1. Are your prices optimized across all OTAs?

The relationship you have with your OTA is definitely valuable. It helps you to drive maximum revenue for the business. The hotel dynamics are changing and it’s evident that OTAs play a significant role. When it comes to optimizing OTA hotel room bookings, you need to analyze:

  • The source of your maximum bookings
  • Do you attract local bookings or foreign bookings? If both, then which bookings are higher?

This analysis helps you to understand the effective ways to maximize OTA hotel bookings by creating an optimum pricing strategy across OTAs.

2. Have you considered the demand-supply balance while setting the prices?

The demand-supply balance needs to be maintained while setting the price. The demand has to match with the available inventory to derive an optimal price with the help of data analytics. If the demand is high, the pricing should be high too, and vice-versa.

It is seen that if the prices are kept low, you generate more bookings at the cost of eating into your profit margins. However, if the prices are high, there’ll be more rooms unoccupied. Thus, it is clear that price is an effective variable that can encourage or discourage demand.

3. Are you monitoring your competitor’s prices?

This is a key factor. In a highly competitive market, it is essential that you take into account the price quoted by your competitor. The consumers mostly compare the hotel room’s price offers to decide on the best deal. Therefore, it is important that there are no high fluctuations in the price range across various channels.

If the competitor is offering a low price, a major chunk of business will go to them. Thus, it is important to keep yourself updated with the current industry trends and act accordingly.

4. Is your pricing strategy aligned with your hotel image?

If you have not put enough thought in setting prices, it can challenge the overall objectives of your business. You may also destroy all your brand-building efforts. If you have positioned yourself as a three-star property, offering rates of a five-star property will confuse the customers. And when they are confused, they just walk away from you into the lap of your competitor.

5. Are you analyzing the real-time market analysis?

If you are not, then you should be. Evaluate real-time data on a regular basis, multiple times per day, if that’s possible. Analyzing real-time data gives you an opportunity to evaluate the immediate hotel pricing strategy.

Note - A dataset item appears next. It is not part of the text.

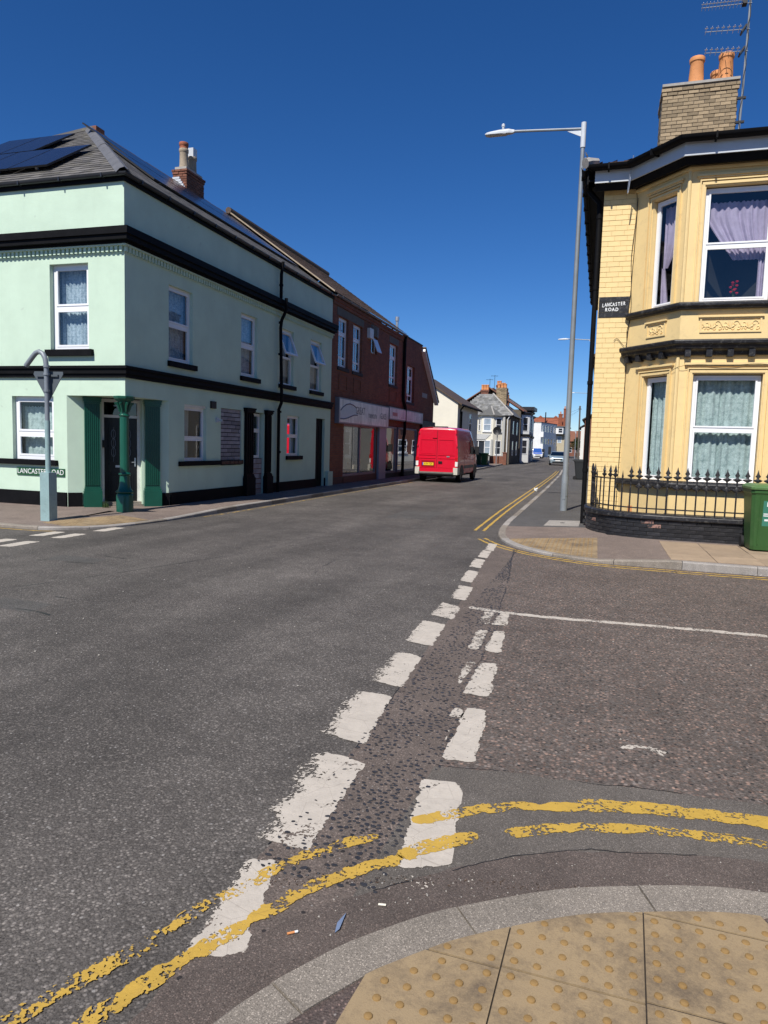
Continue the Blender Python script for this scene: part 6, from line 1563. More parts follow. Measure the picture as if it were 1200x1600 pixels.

If there’s an unexpected rise in the demand, room rates can change hourly. Analyzing your data real-time will help you make quick decisions.

6. Have you identified your customers?

This is a critical factor when you decide on your pricing strategy. Identify the target customer segments that can bring business and accordingly set prices to satisfy each segment.

A hotel pricing strategy is certainly critical to the success of the hotel. A well-designed and a well-optimized pricing strategy can boost hotel revenues. Deriving at an optimized pricing strategy requires you to analyze your information carefully and validate your pricing decision thoroughly.